1.8 KiB
Build and Deploy
Host Side
Required tools:
- Rust stable toolchain
cargo
Suggested commands:
cargo test
cargo run -p infinity_host -- snapshot --config config/project.example.toml
cargo run -p infinity_host_api -- --config config/project.example.toml --bind 127.0.0.1:9001 --runtime-state data/runtime_state.json
cargo run -p infinity_host_ui
cargo run -p infinity_host -- validate --config config/project.example.toml --mode structural
cargo run -p infinity_host -- plan-boot-scene --config config/project.example.toml --preset-id safe_static_blue
The host API server now exposes the common software-first control boundary over HTTP and WebSocket. The creative web UI is served directly from the same process at http://127.0.0.1:9001/. Runtime creative data such as saved presets, groups, active scene state, and creative snapshots are persisted to data/runtime_state.json by default.

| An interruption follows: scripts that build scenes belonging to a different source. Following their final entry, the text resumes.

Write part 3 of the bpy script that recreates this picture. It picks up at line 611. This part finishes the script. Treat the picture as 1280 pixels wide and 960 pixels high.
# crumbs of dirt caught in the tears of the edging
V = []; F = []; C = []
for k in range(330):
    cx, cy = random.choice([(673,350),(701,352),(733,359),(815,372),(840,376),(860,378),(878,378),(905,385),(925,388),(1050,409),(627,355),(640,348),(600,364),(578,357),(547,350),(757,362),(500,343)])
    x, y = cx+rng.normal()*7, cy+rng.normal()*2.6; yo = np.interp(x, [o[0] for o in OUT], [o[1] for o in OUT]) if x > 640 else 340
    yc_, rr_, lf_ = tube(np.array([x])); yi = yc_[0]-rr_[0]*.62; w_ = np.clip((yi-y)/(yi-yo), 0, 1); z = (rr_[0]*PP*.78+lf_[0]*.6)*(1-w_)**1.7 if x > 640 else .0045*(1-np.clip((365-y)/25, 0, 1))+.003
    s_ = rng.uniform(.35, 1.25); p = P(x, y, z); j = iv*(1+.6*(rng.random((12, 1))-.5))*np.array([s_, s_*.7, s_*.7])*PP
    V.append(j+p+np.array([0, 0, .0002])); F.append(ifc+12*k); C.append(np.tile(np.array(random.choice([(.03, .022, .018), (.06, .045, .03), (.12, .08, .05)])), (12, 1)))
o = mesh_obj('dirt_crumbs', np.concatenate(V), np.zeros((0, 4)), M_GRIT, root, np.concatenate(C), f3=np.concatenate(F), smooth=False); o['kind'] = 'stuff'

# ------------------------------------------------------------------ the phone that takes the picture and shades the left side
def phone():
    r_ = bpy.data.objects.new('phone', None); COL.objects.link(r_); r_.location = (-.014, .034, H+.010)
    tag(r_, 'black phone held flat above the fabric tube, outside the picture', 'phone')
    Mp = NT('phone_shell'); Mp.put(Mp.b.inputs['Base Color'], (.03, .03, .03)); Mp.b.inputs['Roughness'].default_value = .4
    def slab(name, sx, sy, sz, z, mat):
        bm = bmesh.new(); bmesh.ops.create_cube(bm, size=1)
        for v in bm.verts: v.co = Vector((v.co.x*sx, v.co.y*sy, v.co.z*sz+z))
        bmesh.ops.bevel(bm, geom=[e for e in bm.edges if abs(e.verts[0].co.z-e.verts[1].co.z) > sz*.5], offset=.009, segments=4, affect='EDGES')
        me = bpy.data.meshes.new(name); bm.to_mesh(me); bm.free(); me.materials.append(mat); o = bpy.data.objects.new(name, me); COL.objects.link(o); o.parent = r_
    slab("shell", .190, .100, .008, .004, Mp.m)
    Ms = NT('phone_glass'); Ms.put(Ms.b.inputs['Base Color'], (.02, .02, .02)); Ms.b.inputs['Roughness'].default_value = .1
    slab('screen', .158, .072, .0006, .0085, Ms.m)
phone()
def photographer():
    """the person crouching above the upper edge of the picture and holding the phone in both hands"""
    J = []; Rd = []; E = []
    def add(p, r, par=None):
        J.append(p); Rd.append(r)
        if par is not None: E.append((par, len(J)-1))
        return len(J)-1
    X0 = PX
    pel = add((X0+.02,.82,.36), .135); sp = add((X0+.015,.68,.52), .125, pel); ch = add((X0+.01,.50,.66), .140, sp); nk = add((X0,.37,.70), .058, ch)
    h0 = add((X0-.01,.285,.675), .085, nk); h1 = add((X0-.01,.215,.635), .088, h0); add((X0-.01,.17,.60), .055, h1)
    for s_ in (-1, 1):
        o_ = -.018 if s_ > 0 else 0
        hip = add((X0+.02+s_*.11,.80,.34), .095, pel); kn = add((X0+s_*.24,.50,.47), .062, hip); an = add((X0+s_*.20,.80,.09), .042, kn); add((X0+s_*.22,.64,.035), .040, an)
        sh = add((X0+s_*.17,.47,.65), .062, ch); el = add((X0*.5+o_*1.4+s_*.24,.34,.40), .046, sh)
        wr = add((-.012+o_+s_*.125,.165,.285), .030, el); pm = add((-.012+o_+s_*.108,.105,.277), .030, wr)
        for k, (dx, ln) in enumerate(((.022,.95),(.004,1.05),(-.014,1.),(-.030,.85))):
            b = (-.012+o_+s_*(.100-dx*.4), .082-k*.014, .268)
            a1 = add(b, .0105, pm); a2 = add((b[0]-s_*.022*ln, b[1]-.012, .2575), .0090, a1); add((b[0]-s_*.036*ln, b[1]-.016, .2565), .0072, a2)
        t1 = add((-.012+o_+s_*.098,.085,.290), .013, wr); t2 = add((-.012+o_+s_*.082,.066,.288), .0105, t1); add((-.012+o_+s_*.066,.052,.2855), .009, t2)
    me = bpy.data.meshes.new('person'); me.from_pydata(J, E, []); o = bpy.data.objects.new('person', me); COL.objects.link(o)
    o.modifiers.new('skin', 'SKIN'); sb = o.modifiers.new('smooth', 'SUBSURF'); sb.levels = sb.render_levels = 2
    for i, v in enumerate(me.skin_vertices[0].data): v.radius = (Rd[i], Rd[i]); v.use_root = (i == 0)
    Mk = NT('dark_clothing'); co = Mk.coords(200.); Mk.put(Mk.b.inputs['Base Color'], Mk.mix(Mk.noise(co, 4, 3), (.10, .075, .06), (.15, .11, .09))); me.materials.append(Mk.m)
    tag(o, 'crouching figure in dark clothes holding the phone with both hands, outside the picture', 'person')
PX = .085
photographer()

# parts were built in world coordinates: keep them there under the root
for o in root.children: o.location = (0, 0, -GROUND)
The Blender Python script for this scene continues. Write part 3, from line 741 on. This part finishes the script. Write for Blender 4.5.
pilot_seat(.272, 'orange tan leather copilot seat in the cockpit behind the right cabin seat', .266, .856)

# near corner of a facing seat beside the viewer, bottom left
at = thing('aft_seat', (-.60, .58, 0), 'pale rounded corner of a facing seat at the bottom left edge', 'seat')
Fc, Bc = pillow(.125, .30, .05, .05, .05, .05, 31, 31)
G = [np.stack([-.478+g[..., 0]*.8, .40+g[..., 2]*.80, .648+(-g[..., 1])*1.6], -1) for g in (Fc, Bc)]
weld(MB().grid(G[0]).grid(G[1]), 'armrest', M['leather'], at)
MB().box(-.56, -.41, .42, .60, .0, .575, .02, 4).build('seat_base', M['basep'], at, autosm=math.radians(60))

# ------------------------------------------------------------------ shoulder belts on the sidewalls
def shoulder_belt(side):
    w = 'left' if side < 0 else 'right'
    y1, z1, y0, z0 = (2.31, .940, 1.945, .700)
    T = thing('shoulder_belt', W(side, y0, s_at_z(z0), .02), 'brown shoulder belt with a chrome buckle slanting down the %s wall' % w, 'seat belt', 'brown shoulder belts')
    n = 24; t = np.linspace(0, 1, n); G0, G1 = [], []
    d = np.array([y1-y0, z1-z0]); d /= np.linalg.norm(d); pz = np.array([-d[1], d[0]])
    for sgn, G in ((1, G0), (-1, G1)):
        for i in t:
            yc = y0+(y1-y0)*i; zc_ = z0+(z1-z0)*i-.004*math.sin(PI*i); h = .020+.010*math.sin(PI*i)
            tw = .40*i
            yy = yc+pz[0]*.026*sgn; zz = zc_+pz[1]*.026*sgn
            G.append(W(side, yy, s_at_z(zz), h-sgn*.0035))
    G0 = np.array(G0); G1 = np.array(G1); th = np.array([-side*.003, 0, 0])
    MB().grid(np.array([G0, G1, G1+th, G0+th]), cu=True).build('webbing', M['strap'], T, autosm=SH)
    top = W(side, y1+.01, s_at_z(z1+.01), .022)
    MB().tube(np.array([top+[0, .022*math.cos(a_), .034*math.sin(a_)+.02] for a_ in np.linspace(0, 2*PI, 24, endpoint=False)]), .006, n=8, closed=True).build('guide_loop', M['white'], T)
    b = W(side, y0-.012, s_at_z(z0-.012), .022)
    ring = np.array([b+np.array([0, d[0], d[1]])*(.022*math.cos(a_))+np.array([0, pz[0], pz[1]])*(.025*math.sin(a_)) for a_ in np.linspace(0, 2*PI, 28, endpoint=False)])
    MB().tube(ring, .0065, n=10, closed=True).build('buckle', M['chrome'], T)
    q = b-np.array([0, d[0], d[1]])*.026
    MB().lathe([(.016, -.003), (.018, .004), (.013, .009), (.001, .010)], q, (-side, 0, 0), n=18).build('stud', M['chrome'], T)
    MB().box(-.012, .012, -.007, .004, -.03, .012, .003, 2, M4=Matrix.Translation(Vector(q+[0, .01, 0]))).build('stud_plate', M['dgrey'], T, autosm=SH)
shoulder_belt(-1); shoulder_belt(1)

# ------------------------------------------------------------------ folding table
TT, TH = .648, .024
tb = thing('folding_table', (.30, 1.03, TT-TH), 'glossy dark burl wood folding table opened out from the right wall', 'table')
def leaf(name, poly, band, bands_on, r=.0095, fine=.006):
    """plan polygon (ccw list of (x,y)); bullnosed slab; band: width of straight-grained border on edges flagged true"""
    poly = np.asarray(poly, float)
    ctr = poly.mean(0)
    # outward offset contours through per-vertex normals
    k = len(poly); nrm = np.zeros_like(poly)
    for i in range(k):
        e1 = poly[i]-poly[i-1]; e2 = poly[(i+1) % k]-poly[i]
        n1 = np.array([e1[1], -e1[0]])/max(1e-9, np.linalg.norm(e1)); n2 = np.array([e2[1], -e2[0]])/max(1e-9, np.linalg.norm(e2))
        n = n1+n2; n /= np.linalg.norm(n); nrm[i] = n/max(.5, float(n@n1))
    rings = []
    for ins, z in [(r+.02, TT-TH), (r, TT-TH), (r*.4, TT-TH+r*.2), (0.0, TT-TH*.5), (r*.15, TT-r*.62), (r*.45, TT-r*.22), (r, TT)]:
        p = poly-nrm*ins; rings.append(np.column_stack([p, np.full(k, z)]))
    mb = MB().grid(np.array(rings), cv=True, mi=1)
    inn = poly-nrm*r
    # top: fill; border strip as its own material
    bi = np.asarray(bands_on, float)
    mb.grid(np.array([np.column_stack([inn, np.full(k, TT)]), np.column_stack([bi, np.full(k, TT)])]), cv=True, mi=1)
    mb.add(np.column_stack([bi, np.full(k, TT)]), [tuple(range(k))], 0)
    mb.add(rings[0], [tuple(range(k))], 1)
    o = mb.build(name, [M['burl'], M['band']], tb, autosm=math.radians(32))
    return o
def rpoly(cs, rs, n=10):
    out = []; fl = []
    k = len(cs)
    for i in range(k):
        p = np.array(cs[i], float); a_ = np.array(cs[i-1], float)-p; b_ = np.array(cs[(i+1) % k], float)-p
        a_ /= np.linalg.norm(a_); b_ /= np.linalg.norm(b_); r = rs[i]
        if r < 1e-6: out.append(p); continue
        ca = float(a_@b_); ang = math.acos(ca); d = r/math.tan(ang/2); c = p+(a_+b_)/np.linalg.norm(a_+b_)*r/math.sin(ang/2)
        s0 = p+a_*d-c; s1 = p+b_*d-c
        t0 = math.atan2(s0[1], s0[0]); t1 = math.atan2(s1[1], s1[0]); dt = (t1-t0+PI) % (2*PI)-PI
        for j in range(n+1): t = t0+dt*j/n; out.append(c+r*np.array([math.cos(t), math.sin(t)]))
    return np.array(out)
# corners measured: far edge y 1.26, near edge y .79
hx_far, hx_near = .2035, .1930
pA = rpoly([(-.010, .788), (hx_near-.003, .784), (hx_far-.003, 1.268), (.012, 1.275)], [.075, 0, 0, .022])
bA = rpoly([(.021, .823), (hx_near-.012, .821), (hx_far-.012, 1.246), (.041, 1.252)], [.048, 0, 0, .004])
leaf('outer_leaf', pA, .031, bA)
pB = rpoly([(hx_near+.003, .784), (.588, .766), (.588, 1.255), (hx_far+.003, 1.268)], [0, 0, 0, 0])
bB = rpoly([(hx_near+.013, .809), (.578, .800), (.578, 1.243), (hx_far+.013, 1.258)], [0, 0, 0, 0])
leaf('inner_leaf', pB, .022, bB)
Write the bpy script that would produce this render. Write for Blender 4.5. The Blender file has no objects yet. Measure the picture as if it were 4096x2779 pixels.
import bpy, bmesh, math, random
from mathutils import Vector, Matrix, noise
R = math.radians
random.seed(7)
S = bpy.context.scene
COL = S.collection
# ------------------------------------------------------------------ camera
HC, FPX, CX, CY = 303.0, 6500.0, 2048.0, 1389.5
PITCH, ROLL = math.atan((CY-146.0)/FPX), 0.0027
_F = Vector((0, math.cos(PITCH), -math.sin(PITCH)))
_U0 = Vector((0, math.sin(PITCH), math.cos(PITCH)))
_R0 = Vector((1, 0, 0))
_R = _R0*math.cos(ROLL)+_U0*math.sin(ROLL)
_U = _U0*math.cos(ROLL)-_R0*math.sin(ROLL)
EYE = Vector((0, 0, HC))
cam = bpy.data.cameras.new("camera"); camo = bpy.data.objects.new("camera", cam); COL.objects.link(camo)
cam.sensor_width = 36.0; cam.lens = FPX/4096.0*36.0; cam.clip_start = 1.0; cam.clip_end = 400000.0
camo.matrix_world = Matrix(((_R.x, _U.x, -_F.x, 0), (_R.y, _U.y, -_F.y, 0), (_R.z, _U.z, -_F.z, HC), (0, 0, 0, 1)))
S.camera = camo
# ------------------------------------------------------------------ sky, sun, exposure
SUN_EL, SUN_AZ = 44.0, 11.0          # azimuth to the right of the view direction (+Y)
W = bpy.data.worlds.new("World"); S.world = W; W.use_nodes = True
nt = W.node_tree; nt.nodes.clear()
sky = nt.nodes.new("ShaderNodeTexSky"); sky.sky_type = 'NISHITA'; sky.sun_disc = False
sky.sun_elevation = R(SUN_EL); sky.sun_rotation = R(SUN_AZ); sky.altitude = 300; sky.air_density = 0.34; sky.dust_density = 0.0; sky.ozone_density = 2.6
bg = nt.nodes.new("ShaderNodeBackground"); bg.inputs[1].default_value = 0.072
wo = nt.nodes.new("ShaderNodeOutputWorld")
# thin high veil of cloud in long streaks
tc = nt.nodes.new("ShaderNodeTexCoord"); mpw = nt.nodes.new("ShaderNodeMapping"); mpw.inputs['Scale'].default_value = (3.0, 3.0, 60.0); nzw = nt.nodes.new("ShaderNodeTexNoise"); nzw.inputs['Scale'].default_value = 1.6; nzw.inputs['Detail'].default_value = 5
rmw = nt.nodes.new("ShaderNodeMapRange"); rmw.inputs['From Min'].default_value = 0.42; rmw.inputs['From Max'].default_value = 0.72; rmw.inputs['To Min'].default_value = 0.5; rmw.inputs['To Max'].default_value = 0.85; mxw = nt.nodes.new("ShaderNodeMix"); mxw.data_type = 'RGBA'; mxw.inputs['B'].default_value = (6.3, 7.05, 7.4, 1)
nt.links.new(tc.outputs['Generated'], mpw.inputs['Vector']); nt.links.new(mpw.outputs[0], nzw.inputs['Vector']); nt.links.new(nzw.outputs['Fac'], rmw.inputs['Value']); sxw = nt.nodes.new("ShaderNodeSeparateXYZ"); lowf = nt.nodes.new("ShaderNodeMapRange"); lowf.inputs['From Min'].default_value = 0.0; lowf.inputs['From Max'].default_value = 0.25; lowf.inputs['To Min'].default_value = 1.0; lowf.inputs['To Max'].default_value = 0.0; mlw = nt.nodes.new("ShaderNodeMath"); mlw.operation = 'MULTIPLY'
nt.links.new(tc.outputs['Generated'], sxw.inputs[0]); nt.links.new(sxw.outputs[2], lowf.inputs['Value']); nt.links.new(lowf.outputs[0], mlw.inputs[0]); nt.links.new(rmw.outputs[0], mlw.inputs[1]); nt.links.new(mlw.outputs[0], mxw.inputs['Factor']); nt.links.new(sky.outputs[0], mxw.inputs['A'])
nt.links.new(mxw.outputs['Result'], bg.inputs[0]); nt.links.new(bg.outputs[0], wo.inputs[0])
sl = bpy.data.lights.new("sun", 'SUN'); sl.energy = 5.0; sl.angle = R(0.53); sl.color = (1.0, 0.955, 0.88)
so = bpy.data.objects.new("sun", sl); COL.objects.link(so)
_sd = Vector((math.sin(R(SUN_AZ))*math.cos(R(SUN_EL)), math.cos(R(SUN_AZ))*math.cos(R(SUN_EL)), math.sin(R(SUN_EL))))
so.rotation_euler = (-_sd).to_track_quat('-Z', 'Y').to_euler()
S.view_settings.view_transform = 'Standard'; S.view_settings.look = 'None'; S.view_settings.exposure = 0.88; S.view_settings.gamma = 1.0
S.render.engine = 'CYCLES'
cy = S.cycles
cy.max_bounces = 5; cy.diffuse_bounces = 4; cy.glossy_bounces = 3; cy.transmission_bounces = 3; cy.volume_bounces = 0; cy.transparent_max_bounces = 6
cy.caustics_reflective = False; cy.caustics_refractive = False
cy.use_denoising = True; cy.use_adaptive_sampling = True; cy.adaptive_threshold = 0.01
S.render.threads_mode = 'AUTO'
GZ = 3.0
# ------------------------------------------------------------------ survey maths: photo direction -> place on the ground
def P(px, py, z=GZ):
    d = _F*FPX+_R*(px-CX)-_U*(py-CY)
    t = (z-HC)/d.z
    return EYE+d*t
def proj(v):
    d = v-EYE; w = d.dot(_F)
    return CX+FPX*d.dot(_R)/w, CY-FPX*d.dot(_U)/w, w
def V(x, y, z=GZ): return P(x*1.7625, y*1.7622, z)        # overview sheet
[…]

The native engineering UI and the CLI snapshot continue to run against the same simulation-backed host core so looks, presets, grouping, and parameter flow can be exercised before transport and firmware integration are complete.
Before any live activation, run:
cargo run -p infinity_host -- validate --config config/project.example.toml --mode activation
Activation mode is expected to fail until the hardware mapping has been confirmed and the config is updated from pending_validation to concrete driver references.
Firmware Side
Required tools:
- ESP-IDF
- Xtensa or RISC-V toolchain matching the actual ESP32 variant
Suggested layout:
firmware/esp32_node/- build with
idf.py build - flash with
idf.py -p <serial-port> flash monitor
The firmware skeleton is intentionally conservative. It will not silently select a backend for UART 6, UART 5, or UART 4.